We still believe that pricing our flats as high as the next sucker can afford to pay, wait till the music stops. The house of cards will come crumbling down. It must.

The sad thing about providing an expensive tertiary education to our young is if we cannot provide them the jobs that can pay them for what they have put in. We need the high paying jobs. That is what upgrading is all about. Go get a higher degree, and it is fair for the graduates to expect higher income.

What is the point of upgrading and getting a lower paid job? What is the point of a tertiary education to be a taxi driver or a salesman or a waiter?

When the aspiration and expectation are not met, you can expect disappointment and disenchantment.

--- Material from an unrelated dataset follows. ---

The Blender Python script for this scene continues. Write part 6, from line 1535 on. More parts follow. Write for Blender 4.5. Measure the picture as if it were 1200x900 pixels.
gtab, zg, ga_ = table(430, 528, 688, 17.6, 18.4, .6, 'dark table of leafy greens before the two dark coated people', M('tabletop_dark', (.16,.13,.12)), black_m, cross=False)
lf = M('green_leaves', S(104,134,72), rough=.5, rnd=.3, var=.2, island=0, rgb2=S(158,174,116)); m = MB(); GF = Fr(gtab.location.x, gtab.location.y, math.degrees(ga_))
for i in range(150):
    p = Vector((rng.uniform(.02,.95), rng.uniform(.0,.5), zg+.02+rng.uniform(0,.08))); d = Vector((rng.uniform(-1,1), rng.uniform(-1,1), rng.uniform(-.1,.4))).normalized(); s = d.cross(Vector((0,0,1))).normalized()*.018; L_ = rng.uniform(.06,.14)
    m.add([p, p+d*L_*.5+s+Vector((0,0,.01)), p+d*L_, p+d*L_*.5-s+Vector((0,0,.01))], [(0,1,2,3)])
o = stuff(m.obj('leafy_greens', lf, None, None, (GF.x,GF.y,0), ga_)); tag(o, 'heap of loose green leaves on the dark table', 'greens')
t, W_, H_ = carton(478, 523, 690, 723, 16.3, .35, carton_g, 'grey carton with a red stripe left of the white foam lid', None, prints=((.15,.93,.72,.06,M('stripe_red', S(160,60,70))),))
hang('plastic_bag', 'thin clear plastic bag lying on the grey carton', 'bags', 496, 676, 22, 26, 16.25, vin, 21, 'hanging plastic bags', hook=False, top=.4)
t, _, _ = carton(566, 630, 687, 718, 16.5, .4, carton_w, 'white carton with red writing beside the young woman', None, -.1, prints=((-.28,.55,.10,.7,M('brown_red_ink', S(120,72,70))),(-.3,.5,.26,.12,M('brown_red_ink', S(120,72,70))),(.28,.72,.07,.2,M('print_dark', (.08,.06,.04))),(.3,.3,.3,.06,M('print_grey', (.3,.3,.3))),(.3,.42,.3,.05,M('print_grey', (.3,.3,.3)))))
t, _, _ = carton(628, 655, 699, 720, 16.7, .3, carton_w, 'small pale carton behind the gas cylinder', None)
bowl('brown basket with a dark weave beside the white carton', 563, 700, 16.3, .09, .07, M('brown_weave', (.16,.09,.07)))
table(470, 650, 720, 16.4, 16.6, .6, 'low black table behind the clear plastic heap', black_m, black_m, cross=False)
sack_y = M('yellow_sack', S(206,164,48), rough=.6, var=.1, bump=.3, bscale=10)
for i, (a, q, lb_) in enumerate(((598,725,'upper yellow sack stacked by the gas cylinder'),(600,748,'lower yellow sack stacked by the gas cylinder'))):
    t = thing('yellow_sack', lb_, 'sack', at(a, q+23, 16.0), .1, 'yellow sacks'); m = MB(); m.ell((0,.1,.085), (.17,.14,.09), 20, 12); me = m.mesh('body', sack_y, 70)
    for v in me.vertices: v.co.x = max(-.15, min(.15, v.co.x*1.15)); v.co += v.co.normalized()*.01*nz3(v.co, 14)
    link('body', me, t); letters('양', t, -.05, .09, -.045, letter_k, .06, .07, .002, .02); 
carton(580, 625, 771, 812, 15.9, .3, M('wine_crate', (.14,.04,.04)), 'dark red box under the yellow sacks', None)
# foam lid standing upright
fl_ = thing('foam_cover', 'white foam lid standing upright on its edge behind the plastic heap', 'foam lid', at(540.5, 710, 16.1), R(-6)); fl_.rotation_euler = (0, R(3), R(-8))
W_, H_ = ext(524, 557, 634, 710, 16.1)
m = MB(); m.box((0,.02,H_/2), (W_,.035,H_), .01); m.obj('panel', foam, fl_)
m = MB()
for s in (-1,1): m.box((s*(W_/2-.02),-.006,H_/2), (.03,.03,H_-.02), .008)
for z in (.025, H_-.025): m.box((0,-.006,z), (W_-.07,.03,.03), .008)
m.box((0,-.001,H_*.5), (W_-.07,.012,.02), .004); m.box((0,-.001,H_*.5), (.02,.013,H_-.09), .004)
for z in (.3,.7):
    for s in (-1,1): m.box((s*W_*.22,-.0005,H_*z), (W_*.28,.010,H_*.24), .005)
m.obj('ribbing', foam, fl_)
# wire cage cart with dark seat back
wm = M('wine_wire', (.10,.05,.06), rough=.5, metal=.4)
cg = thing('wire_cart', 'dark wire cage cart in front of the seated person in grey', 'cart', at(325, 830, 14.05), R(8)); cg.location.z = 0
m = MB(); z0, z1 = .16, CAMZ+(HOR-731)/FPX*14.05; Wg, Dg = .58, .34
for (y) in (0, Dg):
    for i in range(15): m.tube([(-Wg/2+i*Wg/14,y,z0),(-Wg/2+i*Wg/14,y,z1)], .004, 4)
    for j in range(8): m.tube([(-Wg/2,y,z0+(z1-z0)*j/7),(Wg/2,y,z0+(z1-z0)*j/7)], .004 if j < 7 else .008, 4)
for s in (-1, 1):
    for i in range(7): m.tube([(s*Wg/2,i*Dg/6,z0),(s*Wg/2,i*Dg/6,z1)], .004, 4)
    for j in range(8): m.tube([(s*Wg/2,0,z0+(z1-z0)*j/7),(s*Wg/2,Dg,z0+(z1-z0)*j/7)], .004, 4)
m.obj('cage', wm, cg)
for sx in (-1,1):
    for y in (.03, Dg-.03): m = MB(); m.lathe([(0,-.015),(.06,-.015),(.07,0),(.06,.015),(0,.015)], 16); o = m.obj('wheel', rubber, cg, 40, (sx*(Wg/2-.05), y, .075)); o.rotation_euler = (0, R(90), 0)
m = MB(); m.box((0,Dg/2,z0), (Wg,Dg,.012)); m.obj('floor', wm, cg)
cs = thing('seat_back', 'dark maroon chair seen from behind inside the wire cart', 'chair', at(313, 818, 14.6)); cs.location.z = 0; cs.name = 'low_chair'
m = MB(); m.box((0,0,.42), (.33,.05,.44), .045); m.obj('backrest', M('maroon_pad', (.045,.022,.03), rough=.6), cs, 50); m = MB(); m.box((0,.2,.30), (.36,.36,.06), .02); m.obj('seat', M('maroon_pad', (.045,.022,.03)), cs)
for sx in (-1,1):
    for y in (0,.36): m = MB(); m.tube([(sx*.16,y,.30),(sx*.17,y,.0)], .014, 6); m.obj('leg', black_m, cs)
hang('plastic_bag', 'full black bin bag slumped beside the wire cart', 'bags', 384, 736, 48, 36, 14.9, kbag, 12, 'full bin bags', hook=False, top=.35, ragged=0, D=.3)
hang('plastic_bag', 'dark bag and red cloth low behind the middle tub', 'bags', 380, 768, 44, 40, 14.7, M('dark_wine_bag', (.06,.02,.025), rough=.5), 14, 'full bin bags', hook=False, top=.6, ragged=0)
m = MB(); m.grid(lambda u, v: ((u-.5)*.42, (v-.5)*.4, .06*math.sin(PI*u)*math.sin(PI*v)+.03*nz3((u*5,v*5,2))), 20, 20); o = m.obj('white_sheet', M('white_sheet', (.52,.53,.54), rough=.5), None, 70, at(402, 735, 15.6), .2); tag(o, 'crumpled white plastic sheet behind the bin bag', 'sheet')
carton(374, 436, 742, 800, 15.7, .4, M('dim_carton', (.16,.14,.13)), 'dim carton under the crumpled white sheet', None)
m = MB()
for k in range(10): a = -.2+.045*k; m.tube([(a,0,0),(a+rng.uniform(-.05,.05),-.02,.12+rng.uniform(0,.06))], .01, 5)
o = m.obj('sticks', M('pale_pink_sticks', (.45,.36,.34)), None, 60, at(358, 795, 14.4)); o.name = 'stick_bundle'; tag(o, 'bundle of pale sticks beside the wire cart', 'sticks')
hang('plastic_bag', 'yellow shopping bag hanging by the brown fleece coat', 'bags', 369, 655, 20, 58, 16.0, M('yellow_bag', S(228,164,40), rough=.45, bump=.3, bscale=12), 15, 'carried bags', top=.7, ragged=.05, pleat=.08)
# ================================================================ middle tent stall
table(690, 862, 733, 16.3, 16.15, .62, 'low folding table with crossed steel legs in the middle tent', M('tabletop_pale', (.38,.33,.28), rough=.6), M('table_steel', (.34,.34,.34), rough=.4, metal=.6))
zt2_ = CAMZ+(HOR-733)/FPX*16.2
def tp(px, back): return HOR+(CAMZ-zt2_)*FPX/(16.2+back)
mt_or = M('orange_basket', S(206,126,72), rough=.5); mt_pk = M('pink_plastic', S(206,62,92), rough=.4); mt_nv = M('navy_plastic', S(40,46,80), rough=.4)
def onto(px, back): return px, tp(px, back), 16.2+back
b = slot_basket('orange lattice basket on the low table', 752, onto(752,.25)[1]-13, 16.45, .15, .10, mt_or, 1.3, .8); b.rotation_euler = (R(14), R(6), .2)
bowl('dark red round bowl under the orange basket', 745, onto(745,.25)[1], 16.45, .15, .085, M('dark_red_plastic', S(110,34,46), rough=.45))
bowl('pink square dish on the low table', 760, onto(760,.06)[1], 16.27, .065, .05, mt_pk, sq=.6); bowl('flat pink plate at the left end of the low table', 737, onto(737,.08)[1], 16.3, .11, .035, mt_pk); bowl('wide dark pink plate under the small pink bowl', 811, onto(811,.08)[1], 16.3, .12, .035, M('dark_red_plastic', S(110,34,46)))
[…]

Worst when the places are taken up by foreigners. How to answer to the parents and the young who strived and paid for the degrees?

Anonymous said...

Maybe our degrees are really worthless.

Matilah_Singapura said...

The whole idea to get a job -- any job is better than no job.

When times get better, so do employment possibilities and choice.

Right now there is alot of uncertainty in the world. If I were a young grad, I'll be voicing my opinion for sure, but I'll also be addressing the economic need and not play "The Victim" and start blaming everyone else on heaven and earth.

Chua Chin Leng aka redbean said...

When 40 to 60% of every cohorts are tertiary educated, professionally trained, you need a concerted policy to provide jobs for these grads. And after paying so much, and attaining tertiary education at great costs, the higher expectations are naturally and extinguishing them and their hopes for a better life will only invite troubles.